### Goal of the exercise
Copy out each line below that has the word "Measure" in it.

### Records provided
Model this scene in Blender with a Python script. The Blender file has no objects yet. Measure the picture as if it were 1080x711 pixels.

...

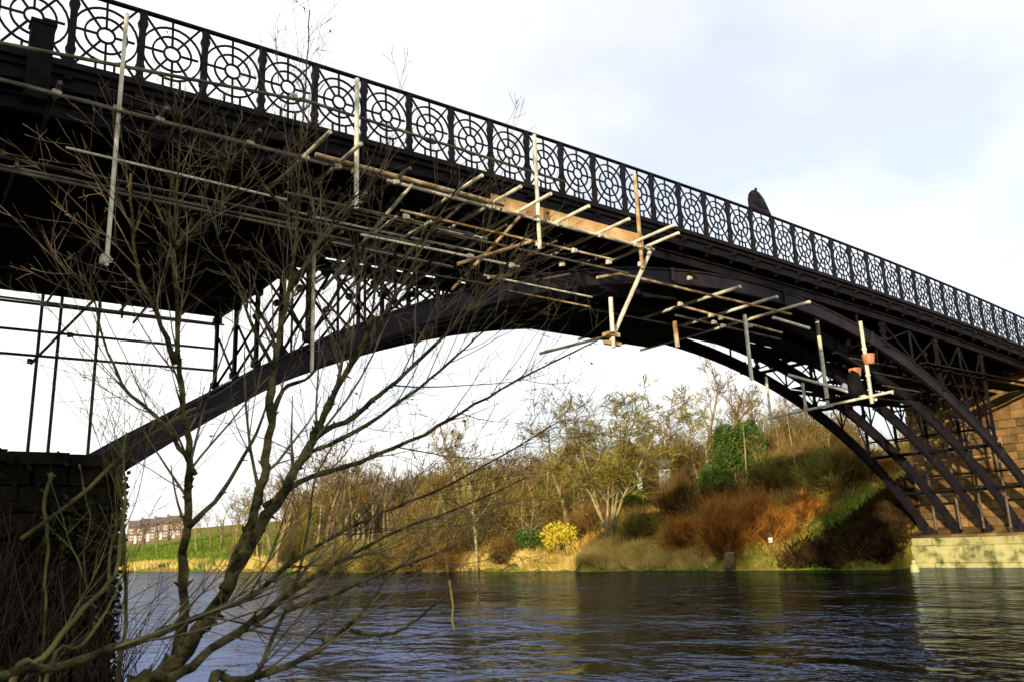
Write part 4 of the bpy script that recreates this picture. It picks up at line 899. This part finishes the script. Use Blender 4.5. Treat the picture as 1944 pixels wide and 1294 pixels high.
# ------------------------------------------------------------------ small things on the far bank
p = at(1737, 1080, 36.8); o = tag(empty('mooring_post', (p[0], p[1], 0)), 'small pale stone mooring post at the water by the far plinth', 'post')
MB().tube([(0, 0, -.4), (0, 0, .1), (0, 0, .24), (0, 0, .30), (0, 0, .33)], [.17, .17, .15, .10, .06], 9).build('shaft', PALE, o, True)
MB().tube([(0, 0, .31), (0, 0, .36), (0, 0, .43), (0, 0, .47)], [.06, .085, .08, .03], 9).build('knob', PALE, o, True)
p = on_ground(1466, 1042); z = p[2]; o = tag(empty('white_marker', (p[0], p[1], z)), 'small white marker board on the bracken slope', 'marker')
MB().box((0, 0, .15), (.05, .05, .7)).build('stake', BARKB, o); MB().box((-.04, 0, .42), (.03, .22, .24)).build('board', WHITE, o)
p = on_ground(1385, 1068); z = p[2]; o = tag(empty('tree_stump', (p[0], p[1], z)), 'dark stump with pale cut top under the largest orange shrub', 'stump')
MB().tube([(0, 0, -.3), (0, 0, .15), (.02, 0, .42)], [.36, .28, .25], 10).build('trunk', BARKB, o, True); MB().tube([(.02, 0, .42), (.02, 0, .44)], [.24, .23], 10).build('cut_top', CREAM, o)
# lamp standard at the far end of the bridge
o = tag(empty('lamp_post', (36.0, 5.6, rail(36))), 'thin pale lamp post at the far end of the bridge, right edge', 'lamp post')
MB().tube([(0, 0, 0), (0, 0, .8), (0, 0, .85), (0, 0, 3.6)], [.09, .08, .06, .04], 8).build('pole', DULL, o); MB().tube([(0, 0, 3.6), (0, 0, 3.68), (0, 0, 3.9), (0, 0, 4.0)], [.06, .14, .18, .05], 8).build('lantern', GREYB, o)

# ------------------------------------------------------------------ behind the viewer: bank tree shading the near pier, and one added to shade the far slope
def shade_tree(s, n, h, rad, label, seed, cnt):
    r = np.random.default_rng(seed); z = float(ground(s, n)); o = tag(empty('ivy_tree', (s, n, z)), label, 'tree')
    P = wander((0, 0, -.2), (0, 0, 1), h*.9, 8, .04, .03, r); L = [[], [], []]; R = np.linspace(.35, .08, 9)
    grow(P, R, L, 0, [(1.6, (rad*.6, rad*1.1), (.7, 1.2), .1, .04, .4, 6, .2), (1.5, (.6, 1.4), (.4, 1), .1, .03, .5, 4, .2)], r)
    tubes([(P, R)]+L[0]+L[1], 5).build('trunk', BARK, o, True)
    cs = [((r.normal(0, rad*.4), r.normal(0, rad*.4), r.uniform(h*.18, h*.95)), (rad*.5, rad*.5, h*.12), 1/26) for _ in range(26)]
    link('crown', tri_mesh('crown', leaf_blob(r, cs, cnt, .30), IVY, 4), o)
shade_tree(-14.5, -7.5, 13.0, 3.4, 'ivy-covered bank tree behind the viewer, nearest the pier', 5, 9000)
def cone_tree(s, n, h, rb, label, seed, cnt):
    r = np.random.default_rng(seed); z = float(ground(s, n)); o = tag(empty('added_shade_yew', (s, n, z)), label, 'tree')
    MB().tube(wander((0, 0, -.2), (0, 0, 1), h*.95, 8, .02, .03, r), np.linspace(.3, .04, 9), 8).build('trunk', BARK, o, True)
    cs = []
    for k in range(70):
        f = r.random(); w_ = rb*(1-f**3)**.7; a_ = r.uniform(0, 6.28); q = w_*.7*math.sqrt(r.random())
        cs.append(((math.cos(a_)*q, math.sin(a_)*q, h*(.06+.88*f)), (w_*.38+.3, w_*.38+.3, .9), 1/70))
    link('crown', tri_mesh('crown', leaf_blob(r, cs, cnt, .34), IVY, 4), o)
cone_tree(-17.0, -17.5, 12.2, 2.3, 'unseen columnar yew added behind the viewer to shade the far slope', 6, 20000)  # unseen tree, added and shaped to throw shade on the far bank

---

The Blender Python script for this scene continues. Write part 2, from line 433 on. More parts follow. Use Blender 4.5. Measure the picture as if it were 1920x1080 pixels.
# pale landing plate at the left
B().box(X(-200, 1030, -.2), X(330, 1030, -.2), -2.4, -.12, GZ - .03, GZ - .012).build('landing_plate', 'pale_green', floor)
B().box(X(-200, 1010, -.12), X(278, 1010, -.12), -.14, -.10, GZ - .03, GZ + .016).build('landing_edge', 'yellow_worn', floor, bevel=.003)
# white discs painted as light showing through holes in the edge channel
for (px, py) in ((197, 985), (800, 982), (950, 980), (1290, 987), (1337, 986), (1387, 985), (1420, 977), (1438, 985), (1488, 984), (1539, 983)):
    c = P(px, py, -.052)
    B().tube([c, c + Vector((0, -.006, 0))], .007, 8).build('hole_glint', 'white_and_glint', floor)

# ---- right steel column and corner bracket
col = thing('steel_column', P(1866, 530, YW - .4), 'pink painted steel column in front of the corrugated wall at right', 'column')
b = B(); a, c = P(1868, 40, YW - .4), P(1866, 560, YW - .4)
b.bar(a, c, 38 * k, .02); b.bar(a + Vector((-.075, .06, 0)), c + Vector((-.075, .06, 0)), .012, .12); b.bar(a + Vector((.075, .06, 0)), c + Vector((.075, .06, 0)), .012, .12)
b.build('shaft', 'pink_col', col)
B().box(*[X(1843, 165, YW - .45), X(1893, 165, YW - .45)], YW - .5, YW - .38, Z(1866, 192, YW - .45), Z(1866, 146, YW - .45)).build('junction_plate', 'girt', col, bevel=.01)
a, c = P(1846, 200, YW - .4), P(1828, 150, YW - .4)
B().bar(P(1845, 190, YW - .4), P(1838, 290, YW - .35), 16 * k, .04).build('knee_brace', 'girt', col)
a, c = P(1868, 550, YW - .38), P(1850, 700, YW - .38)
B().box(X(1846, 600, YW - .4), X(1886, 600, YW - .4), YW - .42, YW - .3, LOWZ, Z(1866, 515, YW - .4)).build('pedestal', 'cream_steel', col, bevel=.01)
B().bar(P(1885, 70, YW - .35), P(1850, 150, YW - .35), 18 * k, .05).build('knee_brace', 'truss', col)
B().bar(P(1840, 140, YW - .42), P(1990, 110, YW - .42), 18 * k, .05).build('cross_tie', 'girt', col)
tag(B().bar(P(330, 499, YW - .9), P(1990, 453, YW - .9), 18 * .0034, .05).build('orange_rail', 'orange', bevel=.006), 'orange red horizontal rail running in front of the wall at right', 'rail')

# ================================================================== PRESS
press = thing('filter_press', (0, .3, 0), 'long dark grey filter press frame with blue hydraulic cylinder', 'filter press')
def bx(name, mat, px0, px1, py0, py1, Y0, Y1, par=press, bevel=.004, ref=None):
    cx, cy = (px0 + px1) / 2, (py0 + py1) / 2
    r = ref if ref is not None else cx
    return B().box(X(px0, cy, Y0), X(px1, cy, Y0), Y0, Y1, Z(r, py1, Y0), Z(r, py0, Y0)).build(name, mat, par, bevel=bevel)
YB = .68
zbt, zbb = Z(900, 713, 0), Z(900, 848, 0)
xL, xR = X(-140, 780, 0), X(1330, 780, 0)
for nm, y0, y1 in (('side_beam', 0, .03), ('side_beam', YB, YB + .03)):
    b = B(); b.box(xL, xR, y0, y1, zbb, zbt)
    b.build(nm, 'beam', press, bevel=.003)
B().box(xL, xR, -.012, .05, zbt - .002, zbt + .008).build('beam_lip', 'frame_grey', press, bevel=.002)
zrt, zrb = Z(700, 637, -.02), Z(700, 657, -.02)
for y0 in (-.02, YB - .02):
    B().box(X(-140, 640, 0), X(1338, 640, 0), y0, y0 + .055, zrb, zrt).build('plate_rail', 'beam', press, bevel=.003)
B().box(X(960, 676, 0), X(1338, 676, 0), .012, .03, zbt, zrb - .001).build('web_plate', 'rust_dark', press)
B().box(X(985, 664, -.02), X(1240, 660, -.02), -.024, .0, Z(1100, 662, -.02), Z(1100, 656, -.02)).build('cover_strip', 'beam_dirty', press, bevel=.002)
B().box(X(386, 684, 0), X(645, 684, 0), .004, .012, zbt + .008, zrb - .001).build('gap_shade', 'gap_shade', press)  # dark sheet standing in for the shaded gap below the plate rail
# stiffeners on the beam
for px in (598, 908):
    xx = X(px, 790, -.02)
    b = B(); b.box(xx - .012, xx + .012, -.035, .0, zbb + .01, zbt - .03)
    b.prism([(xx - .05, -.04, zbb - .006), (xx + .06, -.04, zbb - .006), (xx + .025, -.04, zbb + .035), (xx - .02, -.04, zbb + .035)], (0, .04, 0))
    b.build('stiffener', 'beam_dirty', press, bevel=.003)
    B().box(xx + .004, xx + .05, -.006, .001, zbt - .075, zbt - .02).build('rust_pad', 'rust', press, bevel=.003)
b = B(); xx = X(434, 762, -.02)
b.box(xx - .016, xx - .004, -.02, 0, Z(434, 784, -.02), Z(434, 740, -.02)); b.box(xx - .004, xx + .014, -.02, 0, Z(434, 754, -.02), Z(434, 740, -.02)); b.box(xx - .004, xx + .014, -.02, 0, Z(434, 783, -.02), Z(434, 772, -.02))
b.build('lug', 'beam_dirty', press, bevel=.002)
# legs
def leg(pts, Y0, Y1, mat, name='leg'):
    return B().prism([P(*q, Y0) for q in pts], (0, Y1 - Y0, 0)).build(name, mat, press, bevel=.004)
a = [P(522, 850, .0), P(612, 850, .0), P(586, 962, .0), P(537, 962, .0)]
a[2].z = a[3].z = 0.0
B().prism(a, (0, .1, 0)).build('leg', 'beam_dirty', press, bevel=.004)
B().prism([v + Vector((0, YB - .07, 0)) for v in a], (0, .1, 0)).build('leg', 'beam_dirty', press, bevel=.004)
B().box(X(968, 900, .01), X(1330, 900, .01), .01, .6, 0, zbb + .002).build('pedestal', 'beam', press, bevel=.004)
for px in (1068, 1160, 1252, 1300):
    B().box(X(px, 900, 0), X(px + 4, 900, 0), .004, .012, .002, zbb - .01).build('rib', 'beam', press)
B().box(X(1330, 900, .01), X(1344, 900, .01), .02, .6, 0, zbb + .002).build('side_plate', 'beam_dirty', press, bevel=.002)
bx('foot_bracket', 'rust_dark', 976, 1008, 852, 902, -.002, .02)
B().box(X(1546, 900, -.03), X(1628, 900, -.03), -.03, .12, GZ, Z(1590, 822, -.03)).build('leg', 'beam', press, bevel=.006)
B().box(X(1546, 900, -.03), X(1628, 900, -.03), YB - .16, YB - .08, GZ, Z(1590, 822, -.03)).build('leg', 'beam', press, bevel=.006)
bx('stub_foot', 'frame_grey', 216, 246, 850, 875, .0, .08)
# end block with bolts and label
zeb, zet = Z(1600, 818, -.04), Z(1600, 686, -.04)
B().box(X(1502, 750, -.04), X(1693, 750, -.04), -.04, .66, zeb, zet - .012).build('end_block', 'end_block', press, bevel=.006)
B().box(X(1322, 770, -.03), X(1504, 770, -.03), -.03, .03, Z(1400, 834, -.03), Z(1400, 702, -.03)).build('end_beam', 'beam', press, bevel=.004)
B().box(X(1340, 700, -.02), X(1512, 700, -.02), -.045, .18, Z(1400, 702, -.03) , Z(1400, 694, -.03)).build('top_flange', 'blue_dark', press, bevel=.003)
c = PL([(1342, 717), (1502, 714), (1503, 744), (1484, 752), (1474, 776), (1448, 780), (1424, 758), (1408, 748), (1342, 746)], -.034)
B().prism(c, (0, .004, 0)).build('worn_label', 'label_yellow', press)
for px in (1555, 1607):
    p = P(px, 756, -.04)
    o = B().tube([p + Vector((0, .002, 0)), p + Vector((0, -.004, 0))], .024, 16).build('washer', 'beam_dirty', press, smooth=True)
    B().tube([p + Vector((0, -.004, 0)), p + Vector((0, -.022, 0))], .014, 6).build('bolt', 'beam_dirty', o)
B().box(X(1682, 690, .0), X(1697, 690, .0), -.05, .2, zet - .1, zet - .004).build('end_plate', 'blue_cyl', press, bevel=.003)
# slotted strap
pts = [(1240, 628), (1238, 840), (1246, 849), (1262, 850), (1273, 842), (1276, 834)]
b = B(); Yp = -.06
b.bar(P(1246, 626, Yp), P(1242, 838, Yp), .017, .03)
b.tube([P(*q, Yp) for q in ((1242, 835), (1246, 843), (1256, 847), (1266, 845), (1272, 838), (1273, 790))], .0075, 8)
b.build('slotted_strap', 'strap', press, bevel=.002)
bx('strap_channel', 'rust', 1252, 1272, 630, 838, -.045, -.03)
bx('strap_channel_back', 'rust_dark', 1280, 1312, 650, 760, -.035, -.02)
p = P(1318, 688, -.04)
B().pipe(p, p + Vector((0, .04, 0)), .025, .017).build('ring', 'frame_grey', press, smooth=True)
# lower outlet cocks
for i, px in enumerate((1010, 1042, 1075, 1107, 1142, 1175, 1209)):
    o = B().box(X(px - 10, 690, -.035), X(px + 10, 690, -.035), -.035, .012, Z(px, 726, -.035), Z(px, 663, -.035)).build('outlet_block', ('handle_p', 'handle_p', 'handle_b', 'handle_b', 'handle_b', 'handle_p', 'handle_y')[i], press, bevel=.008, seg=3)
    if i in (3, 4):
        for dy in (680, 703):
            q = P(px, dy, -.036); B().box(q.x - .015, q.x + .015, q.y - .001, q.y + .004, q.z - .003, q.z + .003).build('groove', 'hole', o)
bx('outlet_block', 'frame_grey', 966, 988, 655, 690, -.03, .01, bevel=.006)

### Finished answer
Model this scene in Blender with a Python script. The Blender file has no objects yet. Measure the picture as if it were 1080x711 pixels.
The Blender Python script for this scene continues. Write part 2, from line 433 on. More parts follow. Use Blender 4.5. Measure the picture as if it were 1920x1080 pixels.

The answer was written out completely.